Terpidana Kasus First Travel Ajukan Peninjauan Kembali

Kontrak yang ditandatangani antara Fisrt Travel dengan Jemaah beserta putusan pengadilan atas perkara perdata ini lah yang akan dijadikan sebagai novum.

Moch. Dani Pratama Huzaini
Bacaan 2 Menit

Karena itu Boris menegaskan kontrak yang ditandatangani antara Fisrt Travel dengan Jemaah beserta putusan pengadilan atas perkara perdata ini lah yang akan dijadikan sebagai novum atas pengajuan PK pihaknya ke Pengadilan Negeri Depok. “Itu kontraknya ada putusan perdatanya juga ada. Itu novum kita. Jadi ini perdata nih bukan penipuan, bukan pidana,” tegas Boris. 

Sementara itu, Kuasa Hukum terpidana (Pemohon PK) yang lain, Pahrur Dalimunte merinci sejumlah alasan pengajuan PK kali ini. Pertama, hubungan hukum antara para pemohon PK (yakni para terpidana) dan jamaah umrah merupakan hubungan perdata. Jauh sebelum perkara pidana diproses dan diputuskan, Perkara PKPU telah didaftarkan lebih dahulu hingga terjadi perjanjian perdamaian antara para jamaah dan para terpidana. “Secara hukum setiap orang tidak dapat dipidana akibat hubungan perdata,” tegas Pahrur.

Kedua, Pahrur menyebutkan terdapat kekeliruan jika para terpidana dihukum karena melakukan penipuandengan program umroh promo Rp 14.300.000. menurut Pahrur, pada faktanya, para terpidana telah memberangkatkan 29.985 jamaah dari paket umrah promo sejak 16 November 2016 sampai 14 Juni 2017. Ia menilai tidak ada niat dari para pemohon PK untuk melakukan penipuan.

“Bahkan jauh sebelum itu, yakni sejak tahun 2010, First Travel telah memberangkatkan puluhan ribu jamaah tanpa halangan apapun,” ungkapnya.
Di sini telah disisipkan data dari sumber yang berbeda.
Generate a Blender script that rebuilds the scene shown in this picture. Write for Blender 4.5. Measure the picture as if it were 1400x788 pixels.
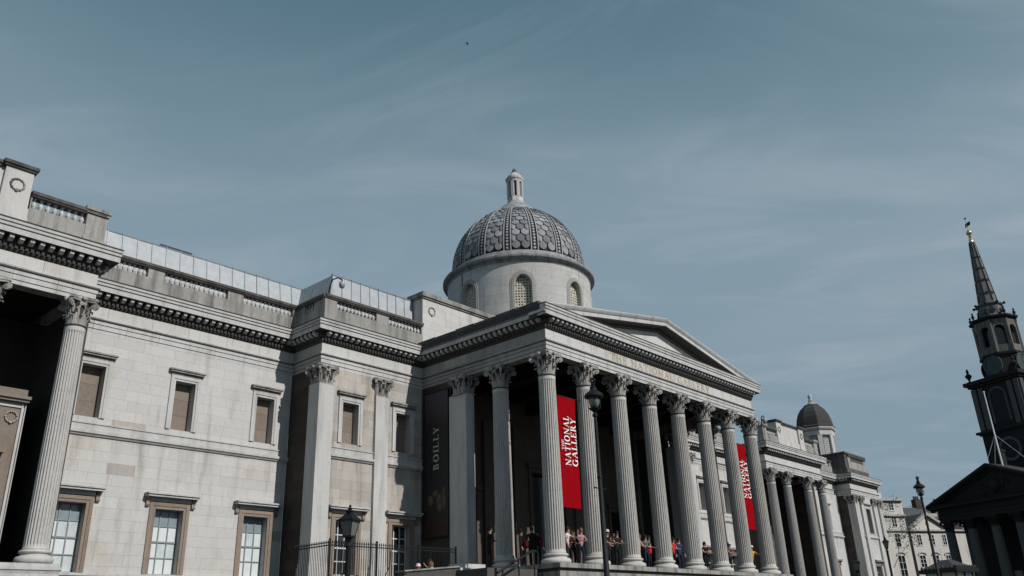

Ketiga, Pahrur menegaskan bahwa secara hukum, aset yang dapat dirampas dalam perkara pencucian uang harus dikembalikan kepada yang berhak. Ia menilai keliru jika aset yang diduga merupakan hasil pencucian tersebut malah dirampas untuk negara. Menurut Pahrur, seharusnya aset tersebut dikembalikan kepada para terpidana agar mereka dapat memenuhi kewajiban kepada para calon jemaah berdasarkan perjanjian perdamaian.

Keempat, Pahrur menegaskan terkait aset yang dapat dirampas dalam suatu tindak pidana adalah benda-benda yang diperoleh dari hasil tindak pidana. Pahrur menegaskan pada kasus First Travel, para terpidana dinyatakan melakukan tindak pidana sejak tahun 2015-2017. Namun harta benda milik terpidana yang diperoleh sejak tahun 2009-2014 juga turut dirampas seperti rumah, mobil dan sebagianya.

“Dan sebagian besar di antaranya dikembalikan kepada oknum-oknum yang tidak berhak,” ungkapnya. 

Karena itu, Pahrur pun meminta agar semua aset First Travel harus segera dikembalikan pada para terpidana agar bisa melaksanakan perjanjian damai (homologasi) kepada para calon jamaah. Dengan demikian para calon jamaah akan memperoleh kembali haknya serta memenuhi rasa keadilan.